Un cambio generacional
En su libro autobiográfico Los hijos de los
vencidos (1979), Lidia Falcón escribe la historia de estas mujeres, que quedaron barridas por el vengativo derecho de los vencedores de la Guerra Civil, y denuncia las nulas posibilidades que se les ofrecieron para desempeñar la vida intelectual para la que estaban preparadas y que constituía su única vocación. De hecho, la obra de Falcón puede verse como una sostenida reivindicación de su pasado familiar pero también feminista, ubicándose permanentemente a sí misma como eslabón de una cadena de mujeres: “Para nosotras, la condesa de Campo Alange o Mercedes Formica, aun respetándolas por lo que habían hecho, representaban el pasado, y lo que queríamos era superarlo”, me comentaría la abogada y escritora. Será inútil transformar las condiciones de vida de la mujer si, a su vez, no se transforman las del sistema.
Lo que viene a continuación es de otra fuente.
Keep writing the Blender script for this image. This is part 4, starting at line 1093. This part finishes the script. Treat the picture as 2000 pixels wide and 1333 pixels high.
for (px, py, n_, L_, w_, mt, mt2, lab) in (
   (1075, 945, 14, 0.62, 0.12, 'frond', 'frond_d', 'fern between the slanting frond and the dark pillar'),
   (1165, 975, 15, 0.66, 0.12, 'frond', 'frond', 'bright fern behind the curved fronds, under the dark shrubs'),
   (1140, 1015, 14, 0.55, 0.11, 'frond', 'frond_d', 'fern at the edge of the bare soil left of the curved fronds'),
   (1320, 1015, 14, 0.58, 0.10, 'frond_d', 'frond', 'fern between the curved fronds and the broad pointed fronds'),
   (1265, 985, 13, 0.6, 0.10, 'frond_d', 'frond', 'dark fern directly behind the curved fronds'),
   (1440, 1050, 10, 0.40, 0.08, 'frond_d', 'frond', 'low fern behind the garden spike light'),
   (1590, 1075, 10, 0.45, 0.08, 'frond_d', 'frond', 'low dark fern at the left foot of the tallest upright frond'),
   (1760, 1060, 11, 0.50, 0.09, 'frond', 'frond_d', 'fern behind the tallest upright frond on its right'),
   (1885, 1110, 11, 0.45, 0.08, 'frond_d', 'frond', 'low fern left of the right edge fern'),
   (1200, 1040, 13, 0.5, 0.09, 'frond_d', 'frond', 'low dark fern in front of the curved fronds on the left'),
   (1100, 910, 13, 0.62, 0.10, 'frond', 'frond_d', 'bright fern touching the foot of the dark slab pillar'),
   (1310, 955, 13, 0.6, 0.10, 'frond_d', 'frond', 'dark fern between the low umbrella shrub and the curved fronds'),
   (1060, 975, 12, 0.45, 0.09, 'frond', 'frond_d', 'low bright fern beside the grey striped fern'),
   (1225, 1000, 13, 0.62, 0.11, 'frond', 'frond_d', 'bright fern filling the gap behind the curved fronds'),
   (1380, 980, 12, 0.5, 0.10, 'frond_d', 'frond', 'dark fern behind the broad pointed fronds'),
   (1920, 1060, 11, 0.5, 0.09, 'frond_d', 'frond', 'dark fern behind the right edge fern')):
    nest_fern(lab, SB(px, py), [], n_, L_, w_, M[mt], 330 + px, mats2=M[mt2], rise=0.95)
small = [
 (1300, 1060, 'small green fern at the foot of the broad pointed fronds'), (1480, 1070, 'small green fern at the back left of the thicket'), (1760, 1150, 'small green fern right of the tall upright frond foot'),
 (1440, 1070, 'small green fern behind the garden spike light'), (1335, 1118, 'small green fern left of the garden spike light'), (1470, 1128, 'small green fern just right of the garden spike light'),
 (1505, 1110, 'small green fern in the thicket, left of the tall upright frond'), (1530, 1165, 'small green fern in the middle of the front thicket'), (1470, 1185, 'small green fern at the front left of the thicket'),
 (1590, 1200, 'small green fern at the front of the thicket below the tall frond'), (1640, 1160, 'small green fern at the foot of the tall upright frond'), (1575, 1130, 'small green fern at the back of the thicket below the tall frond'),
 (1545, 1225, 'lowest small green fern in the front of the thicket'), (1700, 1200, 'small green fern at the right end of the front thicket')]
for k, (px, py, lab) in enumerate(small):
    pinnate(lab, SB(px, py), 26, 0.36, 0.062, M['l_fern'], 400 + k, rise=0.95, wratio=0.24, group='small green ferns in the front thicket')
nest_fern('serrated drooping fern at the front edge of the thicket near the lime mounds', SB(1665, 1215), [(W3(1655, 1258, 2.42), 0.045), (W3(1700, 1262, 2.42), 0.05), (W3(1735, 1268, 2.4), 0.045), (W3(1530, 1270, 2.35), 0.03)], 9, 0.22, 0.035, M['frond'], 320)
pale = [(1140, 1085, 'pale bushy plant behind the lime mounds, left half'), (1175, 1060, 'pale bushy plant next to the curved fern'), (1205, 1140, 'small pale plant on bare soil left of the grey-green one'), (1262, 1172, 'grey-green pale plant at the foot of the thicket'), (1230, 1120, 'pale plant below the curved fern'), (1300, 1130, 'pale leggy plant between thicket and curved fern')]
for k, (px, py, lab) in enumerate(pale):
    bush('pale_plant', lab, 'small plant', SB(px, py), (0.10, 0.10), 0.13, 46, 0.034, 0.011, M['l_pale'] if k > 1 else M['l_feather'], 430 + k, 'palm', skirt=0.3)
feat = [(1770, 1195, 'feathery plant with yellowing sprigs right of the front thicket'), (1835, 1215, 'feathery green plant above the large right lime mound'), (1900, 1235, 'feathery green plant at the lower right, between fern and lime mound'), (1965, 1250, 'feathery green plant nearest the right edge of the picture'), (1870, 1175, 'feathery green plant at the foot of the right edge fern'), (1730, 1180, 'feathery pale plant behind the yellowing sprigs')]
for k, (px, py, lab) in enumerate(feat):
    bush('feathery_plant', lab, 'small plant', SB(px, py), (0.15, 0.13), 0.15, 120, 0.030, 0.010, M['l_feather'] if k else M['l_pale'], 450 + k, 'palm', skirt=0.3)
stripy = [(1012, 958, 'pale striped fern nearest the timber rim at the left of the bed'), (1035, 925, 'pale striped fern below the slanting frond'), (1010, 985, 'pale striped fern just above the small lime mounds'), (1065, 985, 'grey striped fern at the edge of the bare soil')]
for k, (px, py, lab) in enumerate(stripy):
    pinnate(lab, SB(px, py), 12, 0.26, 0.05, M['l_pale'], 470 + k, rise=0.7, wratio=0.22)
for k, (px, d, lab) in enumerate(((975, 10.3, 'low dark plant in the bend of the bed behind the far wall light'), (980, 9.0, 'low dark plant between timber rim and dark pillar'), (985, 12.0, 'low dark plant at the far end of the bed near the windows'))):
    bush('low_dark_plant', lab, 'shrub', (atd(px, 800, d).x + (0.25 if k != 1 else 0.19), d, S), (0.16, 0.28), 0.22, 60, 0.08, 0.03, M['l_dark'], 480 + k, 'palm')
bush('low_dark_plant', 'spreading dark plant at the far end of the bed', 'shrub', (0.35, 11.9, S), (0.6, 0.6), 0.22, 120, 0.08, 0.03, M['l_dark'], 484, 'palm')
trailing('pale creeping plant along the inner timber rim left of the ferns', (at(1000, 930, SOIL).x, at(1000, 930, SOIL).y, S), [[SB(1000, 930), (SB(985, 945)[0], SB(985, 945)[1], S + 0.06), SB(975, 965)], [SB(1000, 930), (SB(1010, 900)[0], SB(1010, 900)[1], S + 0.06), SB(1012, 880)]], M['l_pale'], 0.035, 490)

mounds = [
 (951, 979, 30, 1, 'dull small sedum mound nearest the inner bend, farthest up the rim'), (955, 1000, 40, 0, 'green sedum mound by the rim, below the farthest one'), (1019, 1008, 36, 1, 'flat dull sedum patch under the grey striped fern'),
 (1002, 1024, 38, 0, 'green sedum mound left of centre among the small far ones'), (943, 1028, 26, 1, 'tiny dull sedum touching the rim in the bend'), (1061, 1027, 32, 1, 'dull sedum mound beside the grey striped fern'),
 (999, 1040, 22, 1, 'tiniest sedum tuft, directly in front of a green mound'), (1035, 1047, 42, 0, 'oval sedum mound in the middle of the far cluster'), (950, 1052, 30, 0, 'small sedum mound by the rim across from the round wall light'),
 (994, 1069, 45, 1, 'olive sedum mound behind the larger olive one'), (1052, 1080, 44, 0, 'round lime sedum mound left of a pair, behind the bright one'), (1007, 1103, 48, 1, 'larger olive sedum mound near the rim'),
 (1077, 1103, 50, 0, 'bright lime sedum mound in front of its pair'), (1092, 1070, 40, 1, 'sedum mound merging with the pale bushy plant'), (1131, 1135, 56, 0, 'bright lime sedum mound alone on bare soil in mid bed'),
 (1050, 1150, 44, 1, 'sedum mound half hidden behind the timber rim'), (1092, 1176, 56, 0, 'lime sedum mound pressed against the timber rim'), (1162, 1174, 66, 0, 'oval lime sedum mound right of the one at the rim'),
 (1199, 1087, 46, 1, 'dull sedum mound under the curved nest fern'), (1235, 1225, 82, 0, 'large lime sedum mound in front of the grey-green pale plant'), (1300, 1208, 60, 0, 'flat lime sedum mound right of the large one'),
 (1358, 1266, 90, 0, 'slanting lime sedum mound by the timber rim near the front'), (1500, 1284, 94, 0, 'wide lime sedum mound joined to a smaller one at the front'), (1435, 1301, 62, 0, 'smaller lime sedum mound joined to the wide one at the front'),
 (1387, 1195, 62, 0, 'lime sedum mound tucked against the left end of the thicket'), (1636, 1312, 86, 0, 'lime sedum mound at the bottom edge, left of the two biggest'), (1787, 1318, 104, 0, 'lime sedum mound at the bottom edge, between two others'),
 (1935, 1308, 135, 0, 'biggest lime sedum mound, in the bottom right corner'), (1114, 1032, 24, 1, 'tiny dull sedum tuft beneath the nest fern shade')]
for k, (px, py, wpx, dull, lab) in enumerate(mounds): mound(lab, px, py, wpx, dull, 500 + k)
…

Este sería el caballo de batalla del feminismo de los años setenta: la denuncia de la vigencia de un “sistema patriarcal” que estaba exigiendo su transformación en beneficio de un sistema más equitativo. Imposible resumir aquí la profusión de iniciativas que mujeres de toda España llevaron a cabo en los primeros y bulliciosos años de la Transición.